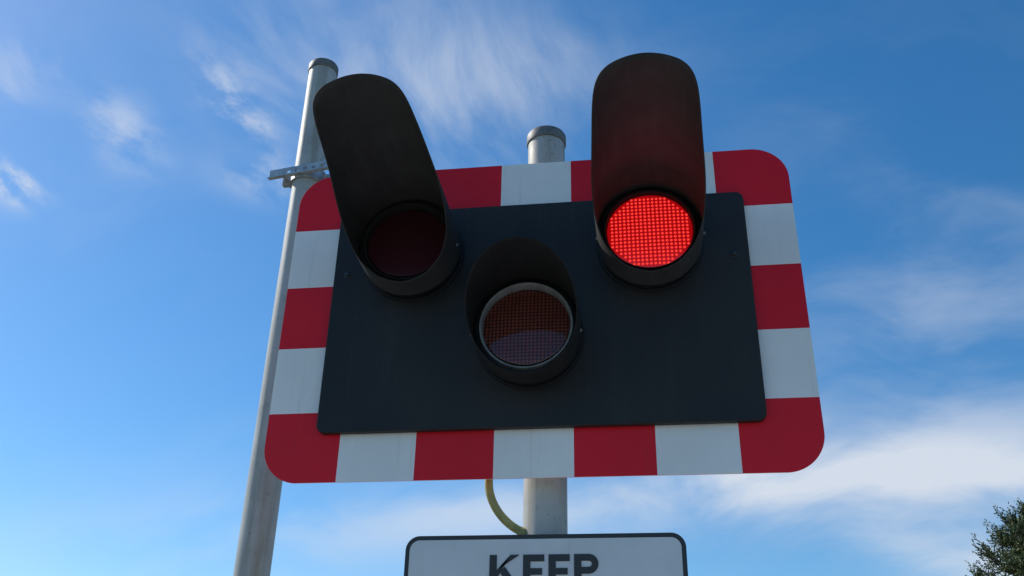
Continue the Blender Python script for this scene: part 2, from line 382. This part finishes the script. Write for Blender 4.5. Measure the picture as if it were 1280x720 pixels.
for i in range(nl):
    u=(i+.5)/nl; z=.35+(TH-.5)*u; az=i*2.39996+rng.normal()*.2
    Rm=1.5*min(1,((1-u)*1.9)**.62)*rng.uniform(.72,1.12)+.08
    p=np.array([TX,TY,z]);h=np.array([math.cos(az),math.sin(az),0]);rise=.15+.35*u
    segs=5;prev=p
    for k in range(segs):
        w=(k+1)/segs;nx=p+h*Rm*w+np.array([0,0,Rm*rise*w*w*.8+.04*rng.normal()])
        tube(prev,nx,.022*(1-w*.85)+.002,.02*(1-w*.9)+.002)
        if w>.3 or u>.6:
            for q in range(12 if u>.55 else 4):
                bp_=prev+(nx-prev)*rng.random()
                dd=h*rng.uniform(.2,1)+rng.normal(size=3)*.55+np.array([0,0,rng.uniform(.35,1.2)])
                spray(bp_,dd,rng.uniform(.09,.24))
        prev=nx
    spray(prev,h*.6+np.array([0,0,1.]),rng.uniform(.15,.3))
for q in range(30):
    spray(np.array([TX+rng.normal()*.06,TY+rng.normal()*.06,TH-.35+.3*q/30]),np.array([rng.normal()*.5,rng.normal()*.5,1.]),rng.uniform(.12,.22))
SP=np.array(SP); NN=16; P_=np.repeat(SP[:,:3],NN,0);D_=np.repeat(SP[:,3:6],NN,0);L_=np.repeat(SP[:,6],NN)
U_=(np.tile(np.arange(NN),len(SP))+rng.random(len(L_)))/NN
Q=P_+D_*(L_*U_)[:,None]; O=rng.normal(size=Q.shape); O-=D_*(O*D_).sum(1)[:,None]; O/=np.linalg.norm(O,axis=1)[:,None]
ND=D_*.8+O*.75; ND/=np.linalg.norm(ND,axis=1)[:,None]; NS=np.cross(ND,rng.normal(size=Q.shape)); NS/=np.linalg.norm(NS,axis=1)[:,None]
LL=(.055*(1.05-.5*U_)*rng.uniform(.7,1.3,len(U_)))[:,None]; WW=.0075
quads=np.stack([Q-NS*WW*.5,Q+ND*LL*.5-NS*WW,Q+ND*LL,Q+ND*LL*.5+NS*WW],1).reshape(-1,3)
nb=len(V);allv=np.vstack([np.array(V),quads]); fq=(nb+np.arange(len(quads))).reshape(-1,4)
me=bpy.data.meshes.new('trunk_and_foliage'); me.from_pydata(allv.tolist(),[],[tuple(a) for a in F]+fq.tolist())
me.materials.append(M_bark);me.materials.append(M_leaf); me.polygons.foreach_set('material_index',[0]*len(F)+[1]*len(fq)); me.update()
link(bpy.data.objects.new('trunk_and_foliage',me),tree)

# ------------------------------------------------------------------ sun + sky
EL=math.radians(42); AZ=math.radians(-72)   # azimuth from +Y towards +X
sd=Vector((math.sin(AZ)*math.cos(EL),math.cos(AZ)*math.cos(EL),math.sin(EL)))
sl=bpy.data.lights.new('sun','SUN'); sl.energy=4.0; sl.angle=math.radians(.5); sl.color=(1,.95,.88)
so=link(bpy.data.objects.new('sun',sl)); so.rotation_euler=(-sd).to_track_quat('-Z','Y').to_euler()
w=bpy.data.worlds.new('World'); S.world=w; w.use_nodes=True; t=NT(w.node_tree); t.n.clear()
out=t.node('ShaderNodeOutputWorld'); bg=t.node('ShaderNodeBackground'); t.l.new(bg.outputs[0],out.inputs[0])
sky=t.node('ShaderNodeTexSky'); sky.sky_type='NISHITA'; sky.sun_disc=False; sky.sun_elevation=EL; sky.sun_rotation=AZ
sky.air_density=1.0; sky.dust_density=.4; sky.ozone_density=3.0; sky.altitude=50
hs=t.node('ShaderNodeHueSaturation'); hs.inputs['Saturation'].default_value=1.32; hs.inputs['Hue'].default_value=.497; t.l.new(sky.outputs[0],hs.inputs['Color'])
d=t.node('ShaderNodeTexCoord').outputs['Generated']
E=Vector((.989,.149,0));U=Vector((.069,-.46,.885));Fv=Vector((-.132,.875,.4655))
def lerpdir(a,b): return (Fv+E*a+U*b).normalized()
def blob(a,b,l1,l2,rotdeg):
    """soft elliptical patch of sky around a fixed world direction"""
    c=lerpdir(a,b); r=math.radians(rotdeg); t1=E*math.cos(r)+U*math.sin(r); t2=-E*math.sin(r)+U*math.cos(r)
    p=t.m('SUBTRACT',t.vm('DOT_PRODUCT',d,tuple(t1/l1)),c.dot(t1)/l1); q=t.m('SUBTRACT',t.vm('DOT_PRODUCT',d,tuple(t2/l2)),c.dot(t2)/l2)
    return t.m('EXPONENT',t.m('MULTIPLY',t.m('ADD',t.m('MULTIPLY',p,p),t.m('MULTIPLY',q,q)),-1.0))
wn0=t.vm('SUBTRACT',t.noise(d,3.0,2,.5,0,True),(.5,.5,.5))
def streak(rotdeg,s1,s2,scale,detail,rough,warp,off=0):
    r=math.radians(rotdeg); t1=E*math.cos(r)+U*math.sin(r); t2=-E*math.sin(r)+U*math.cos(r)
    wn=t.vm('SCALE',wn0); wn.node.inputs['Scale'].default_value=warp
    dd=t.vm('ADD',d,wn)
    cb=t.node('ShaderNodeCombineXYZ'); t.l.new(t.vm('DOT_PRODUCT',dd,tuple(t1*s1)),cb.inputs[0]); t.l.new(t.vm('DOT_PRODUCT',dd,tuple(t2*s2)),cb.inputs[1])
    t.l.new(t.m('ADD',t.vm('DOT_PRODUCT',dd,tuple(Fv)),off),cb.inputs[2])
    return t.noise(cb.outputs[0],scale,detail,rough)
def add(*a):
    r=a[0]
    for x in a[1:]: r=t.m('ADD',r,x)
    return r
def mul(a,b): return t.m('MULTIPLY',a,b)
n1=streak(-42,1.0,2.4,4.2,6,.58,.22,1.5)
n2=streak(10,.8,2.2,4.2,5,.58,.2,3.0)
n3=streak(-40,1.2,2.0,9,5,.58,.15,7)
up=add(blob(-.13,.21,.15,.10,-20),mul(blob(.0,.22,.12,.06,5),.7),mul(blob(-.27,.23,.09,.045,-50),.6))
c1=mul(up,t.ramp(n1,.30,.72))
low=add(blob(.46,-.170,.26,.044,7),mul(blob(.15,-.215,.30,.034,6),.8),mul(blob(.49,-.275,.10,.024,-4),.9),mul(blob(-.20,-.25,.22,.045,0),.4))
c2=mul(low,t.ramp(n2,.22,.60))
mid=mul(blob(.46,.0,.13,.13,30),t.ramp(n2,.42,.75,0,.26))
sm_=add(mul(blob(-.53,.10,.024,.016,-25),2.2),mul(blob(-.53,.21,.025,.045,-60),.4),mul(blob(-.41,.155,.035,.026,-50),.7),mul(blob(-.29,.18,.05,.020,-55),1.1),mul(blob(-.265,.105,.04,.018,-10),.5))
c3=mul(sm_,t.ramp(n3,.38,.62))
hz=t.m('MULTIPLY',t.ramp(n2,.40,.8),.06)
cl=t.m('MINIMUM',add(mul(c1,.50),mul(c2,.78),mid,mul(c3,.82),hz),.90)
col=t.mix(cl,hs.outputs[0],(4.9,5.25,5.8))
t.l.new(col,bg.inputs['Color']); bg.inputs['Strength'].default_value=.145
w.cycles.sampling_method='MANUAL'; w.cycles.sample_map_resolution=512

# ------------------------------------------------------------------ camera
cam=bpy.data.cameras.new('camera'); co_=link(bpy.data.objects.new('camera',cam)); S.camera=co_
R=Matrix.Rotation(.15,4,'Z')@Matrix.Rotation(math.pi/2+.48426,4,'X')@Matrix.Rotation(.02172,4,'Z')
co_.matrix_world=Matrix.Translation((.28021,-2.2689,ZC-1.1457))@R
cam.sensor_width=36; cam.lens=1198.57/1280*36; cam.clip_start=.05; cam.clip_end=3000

++++++++

| WRITTEN TASK |
Reproduce exactly the run of lines that opens the listing and closes with the line holding "link(bpy.data.objects.new('trunk_and_foliage',me),tree)". Pictures are excluded.

| OUTPUT OF THE TASK |
Continue the Blender Python script for this scene: part 2, from line 382. This part finishes the script. Write for Blender 4.5. Measure the picture as if it were 1280x720 pixels.
for i in range(nl):
    u=(i+.5)/nl; z=.35+(TH-.5)*u; az=i*2.39996+rng.normal()*.2
    Rm=1.5*min(1,((1-u)*1.9)**.62)*rng.uniform(.72,1.12)+.08
    p=np.array([TX,TY,z]);h=np.array([math.cos(az),math.sin(az),0]);rise=.15+.35*u
    segs=5;prev=p
    for k in range(segs):
        w=(k+1)/segs;nx=p+h*Rm*w+np.array([0,0,Rm*rise*w*w*.8+.04*rng.normal()])
        tube(prev,nx,.022*(1-w*.85)+.002,.02*(1-w*.9)+.002)
        if w>.3 or u>.6:
            for q in range(12 if u>.55 else 4):
                bp_=prev+(nx-prev)*rng.random()
                dd=h*rng.uniform(.2,1)+rng.normal(size=3)*.55+np.array([0,0,rng.uniform(.35,1.2)])
                spray(bp_,dd,rng.uniform(.09,.24))
        prev=nx
    spray(prev,h*.6+np.array([0,0,1.]),rng.uniform(.15,.3))
for q in range(30):
    spray(np.array([TX+rng.normal()*.06,TY+rng.normal()*.06,TH-.35+.3*q/30]),np.array([rng.normal()*.5,rng.normal()*.5,1.]),rng.uniform(.12,.22))
SP=np.array(SP); NN=16; P_=np.repeat(SP[:,:3],NN,0);D_=np.repeat(SP[:,3:6],NN,0);L_=np.repeat(SP[:,6],NN)
U_=(np.tile(np.arange(NN),len(SP))+rng.random(len(L_)))/NN
Q=P_+D_*(L_*U_)[:,None]; O=rng.normal(size=Q.shape); O-=D_*(O*D_).sum(1)[:,None]; O/=np.linalg.norm(O,axis=1)[:,None]
ND=D_*.8+O*.75; ND/=np.linalg.norm(ND,axis=1)[:,None]; NS=np.cross(ND,rng.normal(size=Q.shape)); NS/=np.linalg.norm(NS,axis=1)[:,None]
LL=(.055*(1.05-.5*U_)*rng.uniform(.7,1.3,len(U_)))[:,None]; WW=.0075
quads=np.stack([Q-NS*WW*.5,Q+ND*LL*.5-NS*WW,Q+ND*LL,Q+ND*LL*.5+NS*WW],1).reshape(-1,3)
nb=len(V);allv=np.vstack([np.array(V),quads]); fq=(nb+np.arange(len(quads))).reshape(-1,4)
me=bpy.data.meshes.new('trunk_and_foliage'); me.from_pydata(allv.tolist(),[],[tuple(a) for a in F]+fq.tolist())
me.materials.append(M_bark);me.materials.append(M_leaf); me.polygons.foreach_set('material_index',[0]*len(F)+[1]*len(fq)); me.update()
link(bpy.data.objects.new('trunk_and_foliage',me),tree)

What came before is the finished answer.